Summary:
The Kodiaran and Koulekoun deposits occur within both sedimentary and intrusive rocks. Intrusive units in the Tri-K project area are felsic to intermediate, predominantly porphyritic granodiorite and dacite. A spatial association exists between these intrusive rocks and gold mineralisation in both deposits.
The Koulékoun deposit is part of a NW-striking and steeply dipping porphyry hosted orogenic disseminated style mineralisation system. The dominant geological feature is massive, quartz feldspar porphyry, typically 20-80 metres wide. This has been drilled to a maximum vertical depth of 400 metres and is open along strike and at depth. An important feature is a younger, sub-horizontal dolerite dyke of Mesozoic age, which cuts the mineralised geology and controls the position of the water table and therefore restricts the depth of weathering at Koulékoun to 80 metres. Gold grades are higher in the intersection of the porphyry dyke complex and locally occurring NE striking structures.
The Kodiéran deposit is located in sediments close to the contact of a large diorite intrusive to the west. The bulk of Kodiéran is located in a deeply weathered saprolite profile where the ore is weathered to a depth of up to 100 metres. Mineralisation dips shallowly to the west and is 20–60 metres thick. Mineralisation has been tested over 2,500 metres along strike to date and remains open along strike and at depth.
Deposit Type
At Kodiaran, mineralisation is associated with north-northwest-striking silicified shear zones and dilational jogs. Quartz-carbonate vein halos developed along pre-existing heterogeneities, such as contacts between turbidites and granodiorite dykes, and along deeper incipient structures. Vein density is generally higher in more competent lithologies like granodiorite dykes and coarse volcanoclastic layers. Mineralisation is accompanied by silicification, sericitisation, and increased disseminated sulphides.
At Koulekoun, gold-bearing quartz-carbonate veins occur in quartz-feldspar porphyry (IQF) dykes and adjacent turbidites. As in Kodiaran, vein density is controlled by rock competency, but also by steep northeast-trending incipient structures in the sediments. Vein orientations are similar in both lithologies and match those observed at the Siguiri district (Lebrun et al., 2017), a major orogenic gold field in turbidites ~80 km north-northwest of Tri-K.
In summary, all gold occurrences on the Tri-K property are structurally controlled—whether in veins, shear zones, or via rheological contrasts affecting disseminated mineralisation—and are interpreted as orogenic in origin.

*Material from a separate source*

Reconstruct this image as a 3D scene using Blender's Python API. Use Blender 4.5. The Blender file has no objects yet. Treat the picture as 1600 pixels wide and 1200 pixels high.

Geology and Mineralisation – Kodiaran
Kodiaran is hosted in fine-grained turbiditic sediments, occasional coarse volcanogenic sandstones, and at least two intrusive suites of dioritic and granodioritic composition. The intrusives form narrow, north-west to north-northwest-striking subvertical sills. In the northernmost part of the deposit, a large (500 m × 500 m) granodiorite batholith is present. Dioritic sills occur as sheet-like bodies interbedded, in some cases up to five, within granodioritic masses. The lateritic profile (laterite, saprolite, transition zone) generally exceeds 150 m in thickness, with the uppermost 2–5 m comprising laterite/cuirass/duricrust with pisolitic gravel, rock fragments, and soil. Fresh rock is not exposed at surface.
High-grade gold mineralisation is linked to large shear zones and quartz-carbonate-chlorite conjugate veins, coinciding with pyrite and/or chalcopyrite. Early silicification and brecciation, lithological contrasts, and vein density also influenced fracture development and localisation of mineralised veins.
Geology and Mineralisation – Koulekoun
Koulekoun is hosted in weakly metamorphosed fine-grained carbonaceous shale, siltstone, interbedded and locally graded greywacke, as well as quartz-feldspar porphyritic granodiorite dykes trending north-northwest and northeast and dipping steeply.
Weathering reaches depths of up to 80 m, consistent with the dolerite sill level, and is capped by a 2–5 m thick cuirass of pisolitic gravel, rock fragments, and soil. No fresh rock is exposed at surface.
Gold mineralisation is typically associated with quartz-carbonate veining and disseminated pyrite, arsenopyrite, and minor chalcopyrite. Higher gold grades correlate with zones of strong silicification and dense quartz-carbonate veining surrounded by halos of crystalline to amorphous arsenopyrite and pyrite. In sedimentary rocks, gold-bearing veins commonly have an orientation of about 70°/165° (dip/dip direction).